Stylized comic-book fantasy in a short skirt, if you like that kind of thing

War-time Barbie and her live-action friends.

War-time Barbie and her live-action friends.

Sucker Punch
Starring Emily Browning, Vanessa Hudgens, Abbie Cornish and Scott Glenn. Directed by Zack Snyder. Cinemark 14, Feather River Cinemas and Paradise Cinema 7. Rated PG-13.
Rated 3.0

OK, straight up? Sucker Punch is damn near indefensible.

Not that that’s a bad thing, necessarily. I have no problem with hot chicks in short skirts and fishnets being used as exclamation points between explosions. I’m still breathing, right?

The film doesn’t pretend (too much) to be high art. This is Zack Snyder (director of such epic cartoons as 300 and The Watchmen) being given millions of dollars to unleash his id on the screen. And apparently, Snyder’s id is influenced by a lot of cinematic genres that I happen to enjoy.

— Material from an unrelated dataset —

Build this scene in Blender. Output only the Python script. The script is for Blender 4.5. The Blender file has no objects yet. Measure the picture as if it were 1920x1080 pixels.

So let’s go back in time to a faux noir 1950s. What we have here is a sailor-suited Baby Doll (because what’s the point of unleashing your id if you’re just gonna try to disguise what makes it tick) who is committed to the Institution for Criminally Insane Girls in Short Skirts and Fishnets by her evil stepfather. He wants to get his grubbies on her inheritance and let her take the fall for the pervy deeds that led to the death of her naïf sister. All this setup is played out in an ambitious exercise in highly stylized melodrama. It plays it well.

And then …

Well, things happen. Under the threat of impending lobotomy, Baby Doll (Emily Browning) drops in on a part of her brain that allows her to set off on a video-game quest for freedom by scoring four items (and an ambiguous fifth) to accomplish her mission. This serves as an excuse to get Baby Doll and her leggy posse to jump around in all sorts of WTF set-pieces that span time and genre. So we’ve got some giant stone samurai. A dragon and a B-25 bomber engaged in a dogfight. A trainload of killer robots. Zombie Kraut steampunk soldiers. Exploding zeppelins. And ass-kicking girls high-wire dancing through fireballs and hails of bullets. And other stuff, lots of other stuff.

At the very least, it’s interesting to look at. Sucker Punch relies heavily on the neo-retro stylings of Sin City and Sky Captain and the World of Tomorrow and the narrative affectations of Moulin Rouge, with some Caged Heat for spice. If this sounds like it’d make for a confusing stew, it does—if you give what’s happening onscreen too much thought. But if you came to think, you paid for the wrong movie.

It’s two hours of letting yourself be strapped to the theater seat, eyes pinned open as Herr Doctor Snyder pokes at your lizard brain with a sharp stick. If that sounds sexy, then you can get your money’s worth.